General call center guidance puts a reasonable ASA somewhere in the range of fifteen to thirty seconds, with anything past a minute generally considered a sign of real understaffing rather than a routine queue. Dealership data specific to Canadian stores is thinner, so that range is best treated as a starting reference rather than a fixed benchmark, and read alongside abandonment rate rather than on its own.

What matters more than the store-wide average is the spread. A dealership can post a fine daily ASA and still lose a meaningful share of calls during a handful of predictable hours, because an average smooths over the worst moments of the day.
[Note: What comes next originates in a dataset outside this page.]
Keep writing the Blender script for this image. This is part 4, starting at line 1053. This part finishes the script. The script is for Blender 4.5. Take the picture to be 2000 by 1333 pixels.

Why ASA Spikes at Predictable Times

ASA is not flat across a service day. It tracks the same concurrency ceiling that governs how many calls a store can physically answer at once.

During the morning write-up window, advisors are with customers at the drive and calls queue because nobody is free to pick up, not because the phone system is slow. The same pattern shows up over the lunch rotation, when staffing drops below normal levels while call volume from customers on their own lunch break stays roughly constant. Saturday mornings often produce the sharpest spike of the week, when showroom traffic, service volume, and phone demand all peak at the same time with a thinner weekend schedule covering all three.

A store that only checks its monthly or weekly ASA average will not see these windows. They need to be measured on their own.

Why ASA Predicts Abandonment Better Than Call Volume Alone

Caller patience is not evenly distributed across a hold period. Most callers who are going to hang up do it early, within the first thirty to sixty seconds, rather than waiting it out to a longer average.

A store doesn't lose a caller because the average wait crept up a few seconds. It loses them because a specific call, during a specific window, waited past the point that particular person was willing to hold.

This is why watching ASA by time of day is more useful than watching it as a single daily figure. A rising ASA during a known peak window is an early signal that abandonment is about to climb in that same window, before the abandonment numbers themselves show it. Reading the two together gives a more complete picture than either metric read in isolation, including alongside call answer rate, which only tells you whether a call eventually connected, not how long the caller sat waiting for it to happen.

Frequently Asked Questions

What is average speed of answer at a dealership? Average speed of answer (ASA) is the average number of seconds between a call arriving and a live person answering it. It measures wait time for calls that were eventually answered, not calls that were abandoned.

How is ASA calculated for a dealership? ASA is the total wait time across all answered calls divided by the number of answered calls, over a chosen period. Phone systems differ on whether the clock starts at the first ring or after an IVR menu, which affects how comparable the number is across stores.

What is a good average speed of answer for a dealership? General call center guidance treats fifteen to thirty seconds as a reasonable range, with waits past a minute usually signaling real understaffing. Dealership-specific benchmarks are limited, so this range is best used as a reference point alongside abandonment rate rather than a fixed target.

Does a low ASA mean a dealership has good phone coverage? Not on its own. Because ASA is only calculated on answered calls, a store with high abandonment can show an artificially low ASA, since its longest waits left the sample before being counted. It should be read together with abandonment rate and answer rate.